08. L'architecture, maîtresse des arts?

  • il y a 10 ans
Dominique Massounie, historienne de l'art, maître de conférences à l'université Paris Ouest Nanterre La Défense

« Ornement. C’est toute la sculpture qui décore l’architecture ; mais ce mot se prend dans Vitruve et dans Vignole pour signifier l’entablement », Augustin-Charles D’Aviler, Explication des termes d’architecture, 1693.
« Tant d’avantages, […] annonçant l’utilité de l’architecture, nous annoncent aussi sa magnificence, [et] lui donnent sans contredit la prééminence sur tous les autres arts qu’elle régit, en les associant à ses travaux : convaincu de cette vérité […], rendons compte à nos élèves de la supériorité de l’architecture, dans le dessein de les exciter à se rendre véritablement digne un jour de s’illustrer dans cet art », Jacques-François Blondel, Cours d’architecture, 1771.
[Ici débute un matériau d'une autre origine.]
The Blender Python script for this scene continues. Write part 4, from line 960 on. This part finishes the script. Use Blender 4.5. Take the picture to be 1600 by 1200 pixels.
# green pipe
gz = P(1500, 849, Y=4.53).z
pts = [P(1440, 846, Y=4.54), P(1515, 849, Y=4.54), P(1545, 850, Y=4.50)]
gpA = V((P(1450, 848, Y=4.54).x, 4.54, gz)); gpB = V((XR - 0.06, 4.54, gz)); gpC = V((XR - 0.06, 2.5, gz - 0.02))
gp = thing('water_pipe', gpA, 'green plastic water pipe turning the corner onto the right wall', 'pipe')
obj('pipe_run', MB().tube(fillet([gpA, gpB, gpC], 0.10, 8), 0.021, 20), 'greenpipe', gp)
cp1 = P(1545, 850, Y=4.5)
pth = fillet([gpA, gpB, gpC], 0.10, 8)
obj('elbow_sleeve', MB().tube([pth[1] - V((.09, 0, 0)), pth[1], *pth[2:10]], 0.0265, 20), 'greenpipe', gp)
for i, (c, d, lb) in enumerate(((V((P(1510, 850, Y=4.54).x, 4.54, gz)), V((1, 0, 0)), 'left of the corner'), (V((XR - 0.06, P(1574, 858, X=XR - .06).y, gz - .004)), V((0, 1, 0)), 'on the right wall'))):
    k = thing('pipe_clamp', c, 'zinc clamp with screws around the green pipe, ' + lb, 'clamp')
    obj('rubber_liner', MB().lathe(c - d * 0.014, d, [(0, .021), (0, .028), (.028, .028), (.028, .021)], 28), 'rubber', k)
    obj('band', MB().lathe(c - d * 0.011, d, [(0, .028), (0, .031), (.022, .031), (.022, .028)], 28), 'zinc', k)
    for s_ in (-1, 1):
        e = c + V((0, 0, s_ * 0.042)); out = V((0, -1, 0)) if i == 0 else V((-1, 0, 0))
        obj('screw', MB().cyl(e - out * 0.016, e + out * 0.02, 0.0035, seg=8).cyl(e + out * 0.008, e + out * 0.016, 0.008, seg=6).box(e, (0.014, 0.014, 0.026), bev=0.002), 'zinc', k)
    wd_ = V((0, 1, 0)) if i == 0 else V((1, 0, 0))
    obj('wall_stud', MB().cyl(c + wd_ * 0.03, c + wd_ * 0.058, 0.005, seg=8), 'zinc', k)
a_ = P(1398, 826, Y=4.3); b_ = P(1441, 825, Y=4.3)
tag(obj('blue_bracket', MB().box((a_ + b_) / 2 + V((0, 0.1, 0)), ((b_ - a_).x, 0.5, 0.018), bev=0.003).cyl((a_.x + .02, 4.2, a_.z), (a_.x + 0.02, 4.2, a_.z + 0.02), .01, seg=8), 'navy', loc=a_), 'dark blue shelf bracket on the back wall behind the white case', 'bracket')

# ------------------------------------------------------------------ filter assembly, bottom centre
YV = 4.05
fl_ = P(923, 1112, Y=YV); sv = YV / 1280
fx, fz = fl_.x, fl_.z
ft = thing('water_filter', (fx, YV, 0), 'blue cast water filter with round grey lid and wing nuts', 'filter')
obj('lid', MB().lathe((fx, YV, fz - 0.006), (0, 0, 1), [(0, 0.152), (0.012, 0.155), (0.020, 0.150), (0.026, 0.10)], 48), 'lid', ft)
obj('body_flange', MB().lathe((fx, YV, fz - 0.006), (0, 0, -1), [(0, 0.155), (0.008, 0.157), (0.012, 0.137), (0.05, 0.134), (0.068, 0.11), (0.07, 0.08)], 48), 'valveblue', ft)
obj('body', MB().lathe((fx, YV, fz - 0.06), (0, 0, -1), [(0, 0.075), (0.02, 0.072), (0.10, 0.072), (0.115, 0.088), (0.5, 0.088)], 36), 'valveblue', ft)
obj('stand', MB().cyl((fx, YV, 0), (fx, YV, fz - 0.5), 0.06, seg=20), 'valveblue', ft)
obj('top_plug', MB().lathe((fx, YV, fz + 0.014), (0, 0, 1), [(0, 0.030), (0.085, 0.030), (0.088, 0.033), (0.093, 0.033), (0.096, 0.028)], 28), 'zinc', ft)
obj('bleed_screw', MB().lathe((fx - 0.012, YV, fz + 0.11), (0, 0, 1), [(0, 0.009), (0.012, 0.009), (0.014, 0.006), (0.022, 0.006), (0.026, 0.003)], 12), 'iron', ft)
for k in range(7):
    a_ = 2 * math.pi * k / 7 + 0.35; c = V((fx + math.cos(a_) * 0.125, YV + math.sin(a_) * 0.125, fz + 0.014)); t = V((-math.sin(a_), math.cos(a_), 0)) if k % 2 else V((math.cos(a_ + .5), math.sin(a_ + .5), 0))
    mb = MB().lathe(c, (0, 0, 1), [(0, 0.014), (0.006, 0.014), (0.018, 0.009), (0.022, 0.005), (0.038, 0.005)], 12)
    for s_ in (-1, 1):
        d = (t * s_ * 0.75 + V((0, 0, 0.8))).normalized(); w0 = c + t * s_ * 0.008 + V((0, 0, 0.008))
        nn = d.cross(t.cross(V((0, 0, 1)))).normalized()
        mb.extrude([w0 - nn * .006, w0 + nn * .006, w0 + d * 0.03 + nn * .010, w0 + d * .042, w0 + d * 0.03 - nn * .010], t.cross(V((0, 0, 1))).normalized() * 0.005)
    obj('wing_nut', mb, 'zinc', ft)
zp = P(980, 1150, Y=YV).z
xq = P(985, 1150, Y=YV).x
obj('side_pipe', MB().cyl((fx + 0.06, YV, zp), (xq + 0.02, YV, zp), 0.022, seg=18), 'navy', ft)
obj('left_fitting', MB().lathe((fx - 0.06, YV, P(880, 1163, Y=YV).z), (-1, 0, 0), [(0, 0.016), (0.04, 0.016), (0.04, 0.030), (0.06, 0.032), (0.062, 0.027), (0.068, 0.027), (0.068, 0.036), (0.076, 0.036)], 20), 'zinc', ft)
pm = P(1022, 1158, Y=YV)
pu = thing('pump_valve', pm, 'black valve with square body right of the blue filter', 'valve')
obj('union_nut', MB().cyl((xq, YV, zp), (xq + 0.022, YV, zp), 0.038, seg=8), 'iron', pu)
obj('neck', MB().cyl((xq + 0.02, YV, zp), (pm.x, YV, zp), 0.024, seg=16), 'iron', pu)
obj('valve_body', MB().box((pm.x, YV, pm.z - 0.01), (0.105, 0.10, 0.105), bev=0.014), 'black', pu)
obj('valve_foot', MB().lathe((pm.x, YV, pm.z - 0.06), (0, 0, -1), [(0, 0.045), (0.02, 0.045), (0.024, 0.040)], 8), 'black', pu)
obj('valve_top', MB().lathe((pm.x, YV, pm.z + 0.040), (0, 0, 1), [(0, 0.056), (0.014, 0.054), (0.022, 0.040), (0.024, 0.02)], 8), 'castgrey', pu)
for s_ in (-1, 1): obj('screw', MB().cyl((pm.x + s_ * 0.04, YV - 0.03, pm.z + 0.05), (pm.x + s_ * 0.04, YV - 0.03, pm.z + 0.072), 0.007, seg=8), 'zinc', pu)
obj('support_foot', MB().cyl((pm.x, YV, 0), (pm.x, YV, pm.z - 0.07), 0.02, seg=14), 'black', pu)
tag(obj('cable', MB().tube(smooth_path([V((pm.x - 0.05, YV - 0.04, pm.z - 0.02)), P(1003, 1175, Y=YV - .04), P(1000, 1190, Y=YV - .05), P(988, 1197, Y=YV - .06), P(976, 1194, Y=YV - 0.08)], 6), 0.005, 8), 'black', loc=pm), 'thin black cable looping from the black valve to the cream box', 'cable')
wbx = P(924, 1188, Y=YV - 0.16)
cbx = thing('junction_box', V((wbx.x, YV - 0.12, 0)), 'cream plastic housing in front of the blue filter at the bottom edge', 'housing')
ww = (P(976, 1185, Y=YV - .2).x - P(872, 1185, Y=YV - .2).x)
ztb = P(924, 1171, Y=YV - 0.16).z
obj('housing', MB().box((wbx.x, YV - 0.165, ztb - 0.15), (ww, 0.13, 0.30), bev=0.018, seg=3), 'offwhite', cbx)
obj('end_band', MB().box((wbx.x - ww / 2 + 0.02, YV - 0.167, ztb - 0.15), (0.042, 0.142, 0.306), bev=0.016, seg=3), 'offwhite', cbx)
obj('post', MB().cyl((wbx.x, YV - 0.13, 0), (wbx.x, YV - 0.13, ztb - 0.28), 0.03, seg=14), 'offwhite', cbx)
En 1754, le Mercure de France publiait une Supplication aux orfèvres, ciseleurs, sculpteurs en bois pour les appartements et autres (C-N. Cochin le Jeune, 1715-1790), qui dénonçait le pouvoir pris par les ornemanistes dans la conception du décor rocaille des intérieurs à la mode, ainsi que dans le dessin même des élévations et ouvrages d’extérieur qui avaient à souffrir de leur intervention.
La mise à l’écart des architectes de l’Académie royale entraînait en effet de graves entorses aux règles de convenance et de proportion, des formes sans dessin précis et la promotion, à l’échelle de l’Europe, du mauvais goût.
L’auteur affirmait dès lors le rôle d’ordonnateur de l’architecte par rapport aux peintres et aux sculpteurs. Ce texte nous invite à envisager la complexité du rapport architecture/ornement. Le terme, employé maintes fois par J-F. Blondel (1705-1774), doit être associé à diverses notions qui ne sont pas étrangères à la qualité de l’architecture : richesse ou dépouillement, dessin de la forme et du détail, imitation de la nature, iconographie et histoire, embellissement, goût, beauté. Jamais sous l’Ancien Régime, le débat sur l’ornement n’a signifié son absence totale. Bien au contraire, la seconde moitié du XVIIIe siècle fournit les solutions les plus variées dans son invention et son emploi et réaffirme son utilité. L’enseignement de Blondel tout comme le discours de Boffrand, l’œuvre de Peyre, de Ledoux, de Boullée, de Bélanger, de Chalgrin et de nombre de leurs contemporains témoignent avec force de l’intérêt porté à l’ornement par les architectes les plus novateurs.